When I grow up and get older, I want to look back and know I focused on my focus, not on my lack of it. I want to spend my time being zealous and driven, but not anxious or fanatical. I want to know that I was not bull-headed and ignorant out of choice, like so many people do choose these days. I want to know that when I worked too hard, I also remembered to be nice, and to take a break. I want the pressure I feel in me to become a better “schooler” before I go “bye-bye” to be the comforting gift I give my daughter, the blanket she can wrap herself in when she is older, hurting, and feels pressured by the cruelty of the world to give in and camp out on a couch, angry at the political theater.

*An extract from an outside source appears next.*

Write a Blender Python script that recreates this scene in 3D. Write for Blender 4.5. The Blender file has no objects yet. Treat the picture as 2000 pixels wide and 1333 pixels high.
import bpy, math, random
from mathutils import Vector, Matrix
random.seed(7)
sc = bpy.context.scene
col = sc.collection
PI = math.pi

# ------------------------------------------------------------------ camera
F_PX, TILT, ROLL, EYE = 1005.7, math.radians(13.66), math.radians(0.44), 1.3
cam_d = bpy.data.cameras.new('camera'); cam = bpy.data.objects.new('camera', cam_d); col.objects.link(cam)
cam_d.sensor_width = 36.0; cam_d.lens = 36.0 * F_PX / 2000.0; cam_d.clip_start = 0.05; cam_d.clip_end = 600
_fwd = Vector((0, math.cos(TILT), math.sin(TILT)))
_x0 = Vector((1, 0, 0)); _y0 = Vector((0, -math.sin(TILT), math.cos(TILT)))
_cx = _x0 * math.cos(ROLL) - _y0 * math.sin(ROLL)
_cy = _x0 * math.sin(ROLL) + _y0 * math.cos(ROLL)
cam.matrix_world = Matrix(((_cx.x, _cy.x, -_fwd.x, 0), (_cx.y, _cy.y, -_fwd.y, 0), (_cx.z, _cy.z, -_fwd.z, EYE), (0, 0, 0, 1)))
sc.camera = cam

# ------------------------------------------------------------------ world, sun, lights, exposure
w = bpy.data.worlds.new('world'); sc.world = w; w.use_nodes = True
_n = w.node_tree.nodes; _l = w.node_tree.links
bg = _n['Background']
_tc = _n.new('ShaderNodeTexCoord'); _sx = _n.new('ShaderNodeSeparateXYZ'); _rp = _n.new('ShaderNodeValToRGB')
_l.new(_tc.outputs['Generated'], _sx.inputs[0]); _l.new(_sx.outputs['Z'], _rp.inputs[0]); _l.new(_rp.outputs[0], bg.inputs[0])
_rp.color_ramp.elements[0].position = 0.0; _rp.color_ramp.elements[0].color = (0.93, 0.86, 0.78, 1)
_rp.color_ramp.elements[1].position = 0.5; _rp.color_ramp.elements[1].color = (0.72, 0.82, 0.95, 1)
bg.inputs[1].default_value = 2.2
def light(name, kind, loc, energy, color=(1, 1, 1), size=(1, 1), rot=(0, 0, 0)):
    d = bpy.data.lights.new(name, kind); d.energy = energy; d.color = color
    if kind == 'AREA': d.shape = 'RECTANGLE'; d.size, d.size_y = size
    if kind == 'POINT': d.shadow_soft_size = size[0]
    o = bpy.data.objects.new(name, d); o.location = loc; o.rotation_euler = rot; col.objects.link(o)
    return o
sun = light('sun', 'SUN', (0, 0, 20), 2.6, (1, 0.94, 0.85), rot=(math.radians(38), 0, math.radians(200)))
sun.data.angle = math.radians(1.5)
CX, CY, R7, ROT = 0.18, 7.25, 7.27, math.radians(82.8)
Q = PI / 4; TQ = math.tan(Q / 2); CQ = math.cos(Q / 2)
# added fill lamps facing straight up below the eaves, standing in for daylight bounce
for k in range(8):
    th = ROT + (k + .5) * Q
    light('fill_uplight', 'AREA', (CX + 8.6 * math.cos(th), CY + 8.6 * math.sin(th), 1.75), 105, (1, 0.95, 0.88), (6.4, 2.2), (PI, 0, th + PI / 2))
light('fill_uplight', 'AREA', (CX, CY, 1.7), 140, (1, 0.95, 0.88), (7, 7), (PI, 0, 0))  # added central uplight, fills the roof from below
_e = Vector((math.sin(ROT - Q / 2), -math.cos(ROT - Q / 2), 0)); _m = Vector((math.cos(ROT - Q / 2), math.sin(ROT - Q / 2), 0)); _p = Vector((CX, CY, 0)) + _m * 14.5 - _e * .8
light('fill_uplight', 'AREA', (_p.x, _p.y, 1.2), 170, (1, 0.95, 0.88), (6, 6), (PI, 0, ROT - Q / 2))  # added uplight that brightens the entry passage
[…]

That I would leave her feeling pressured to learn a better way, and even pressured to teach that way- that’s what the pressure to do better, learn more has become. That’s the pressure I face as a college student; those are the difficulties I struggle with, and how.

1 comment:

  1. The coherence (the flow from idea to idea) could be better at times. Your paper starts
    explaining your interest in becoming a scholar; this explanation is fine. Paragraph two (on
    page two) is a key paragraph because it appears to be stating the three main ideas your
    paper will develop. The connection between this paragraph and the rest of the paper is not
    always clear. For instance, on page two the paragraph says, “Three, in the face of
    overexertion, with anxiety ever rising, I move from subject to subject, adding subgroups of
    interest as necessary- and always away from my confirmation bias.” However, when I
    arrive at the third point in your paper, you say, “Thirdly, and this is key, I have never
    minded being wrong.” You go on to discuss feedback and how you don’t mind being
    wrong. The connection isn’t clear, and I feel somewhat lost.
    Your paper has some good basic ideas. However, the connections between some ideas and
    some parts of the paper could be clearer.-----c plus!!!!! damn.